There is a particular passage from The Crossing that I believe that Doug would have considered a good choice for this afternoon, in part because the passage speaks to why breadth and range of stories and scholarship are essential; in part because The Crossing is about courage and endurance and dignity, which Doug possessed in extraordinary measure; in part because it emphasizes the relationships of all the parts to the whole…e.g., the special relationships between teachers and students, or the relationships between required readings and required writings, or the relationships between Doug’s dissertation to his very last publication.   The 3D symbol might be like a mobile, with a myriad of suspended parts, and the faintest movement of one impacts all others.

The Crossing (p. 142-143)*:  “I am here because of a certain man.  I came to retrace his steps.  Perhaps to see if there were not some alternate course.  What was here to be found was not a thing.  Things separate from their stories have no meaning.  They are only shapes.  Of a certain size and color. A certain weight.  When their meaning has become lost to us they no longer have even a name.  The story on the other hand can never be lost from its place in the world for it is that place.  And that is what was to be found here.  The corrido.  The tale.  And like all corridos it ultimately told one story only, for there is only one to tell.  …For this world also which seems to us a thing of stone and flower and blood is not a thing at all but is a tale.  And all in it is a tale and each tale the sum of all lesser tales and yet these also are the selfsame tale and contain as well all else within them.  So everything is necessary.  Every least thing.  This is the hard lesson.  Nothing can be dispensed with .  Nothing despised.  Because the seams are hid from us, you see.  The joinery.  The way in which the world is made.  We have no way to know what could be taken away. What omitted.  We have no way to tell what might stand and what might fall.  And those seams that are hid from us are of course in the tale itself and the tale has no abode or place of being except in the telling only and there it lives and makes its home and therefore we can never be done with the telling.  Of the telling there is no end.  …I say again all tales are one.  Rightly heard all tales are one.”
Of the telling of Doug Canfield, there must be no end. 

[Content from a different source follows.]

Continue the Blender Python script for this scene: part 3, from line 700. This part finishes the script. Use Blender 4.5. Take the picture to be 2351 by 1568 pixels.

I have a tale about Doug that cannot be dispensed with.  It has a certain weight.  It is the sum of many lesser tales.  It is a lesson. 

From my Provost’s office perch on the 5th floor, I take strength from looking to the mountains to the north…and in this habit of mine one day I spot Doug Canfield, with oxygen bottle in tow, taking a half dozen steps or more across the top concrete stratum of the 2nd street parking garage, and then stopping to catch his breath.  He was heading to his car at the end of the day.  I witnessed this a half dozen more times over the weeks and months, with shorter intervals of stepping, and longer intervals of rest.   And, of course, I marveled!  I marveled, but was not surprised, that he had not made arrangements for a handicap parking spot on ground floor at the southeast corner closest to Modern Languages.  I marveled, but was not surprised, that he remained true to his students to the very end of the semester.  I marveled, but was not surprised, that he committed himself to the very end to his passion for scholarship and for the life of the mind.  I marveled, but was not surprised, by this symbolic act of courage and integrity on the part of one professor.  I  believe I was witnessing heroic acts of an adventurer, confident because of his knowledge of the support of family and friends, crossing a part of the Altaplano on his way to the higher ground for a better view of the totality and seamlessness of this world of ours. 

Rightly heard, all tales are one.

*McCarthy, Cormac, 1995, The Crossing:  Vintage International, New York, 425p.